Probably the biggest obstacle to understanding Christianity is an unwillingness to unlearn the traditions we’ve been steeped in, namely the futurism and dispensationalism popularized in the nineteenth century by the likes of such characters as C I Scofield and John Nelson Darby.
Once we understand that the Bible’s audience is Israel and that its time statements pertain to Israel during her existence, we begin to see through the error of fundamentalism. Then recognizing the similarities between the Apocalypse and the siege on Jerusalem in AD 67-70 also helps; it even becomes quite eye-opening. When we realize that apocalyptic language is not exclusive to the Revelator but is a language that Israel understood throughout her history, the parallels become easy to recognize.
Take something insignificant yet relevant, like the giant hailstones of Revelation 16:21, for example. 100-pound hailstones fell upon the people.
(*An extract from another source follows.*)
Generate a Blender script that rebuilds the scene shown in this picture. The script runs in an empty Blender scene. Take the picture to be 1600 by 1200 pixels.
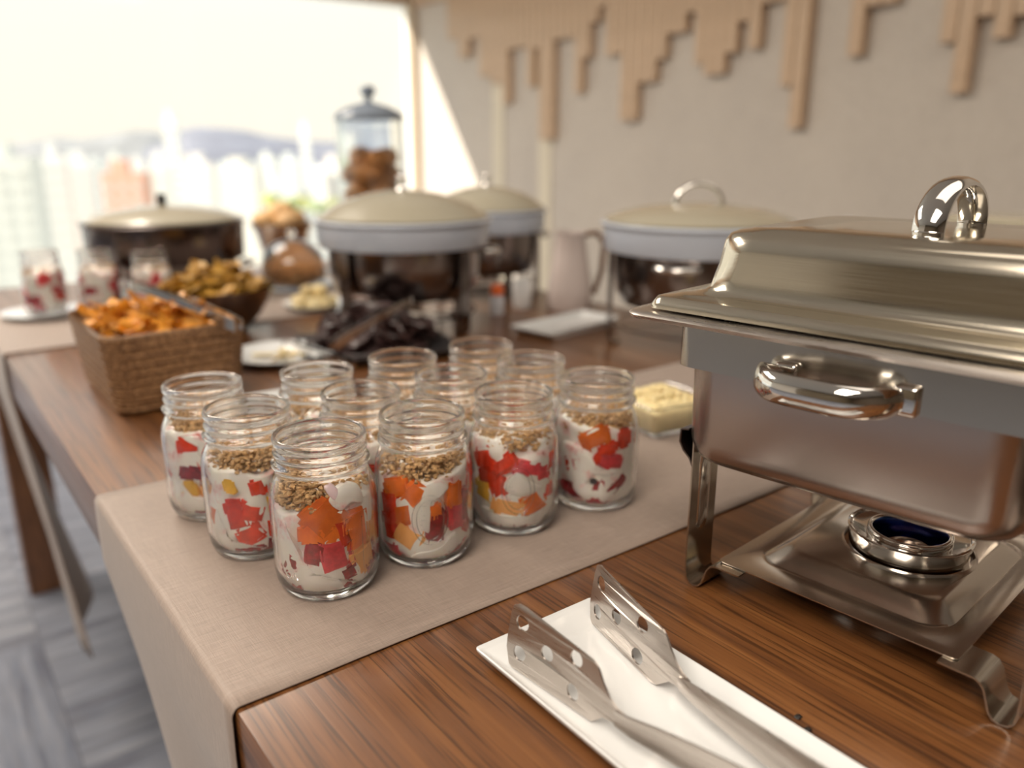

A historical context can put this question to bed. After Jerusalem fell, the surviving Jews regrouped with the Sicarii at Masada (Rv 16:14-16), where they stockpiled their remaining arsenal of 100-pound ballista stones on the roofs of the casements they occupied to hurl at Rome’s Tenth Legion whenever it attacked the walls of the fortress. Flavius Silva, the procurator of Judea, had gathered generals and armies together from different outposts to attack Masada, the one stronghold of the Great Revolt that was still in rebellion after the fall of Jerusalem (Wars 7.8.1). Archeologists unearthed several caches of this ballista shot when they excavated the site in the 1960s.
Yep, that prophecy happened. They all happened, even the Parousia. Christianity can really be viewed from a distance, like a novel or a biography.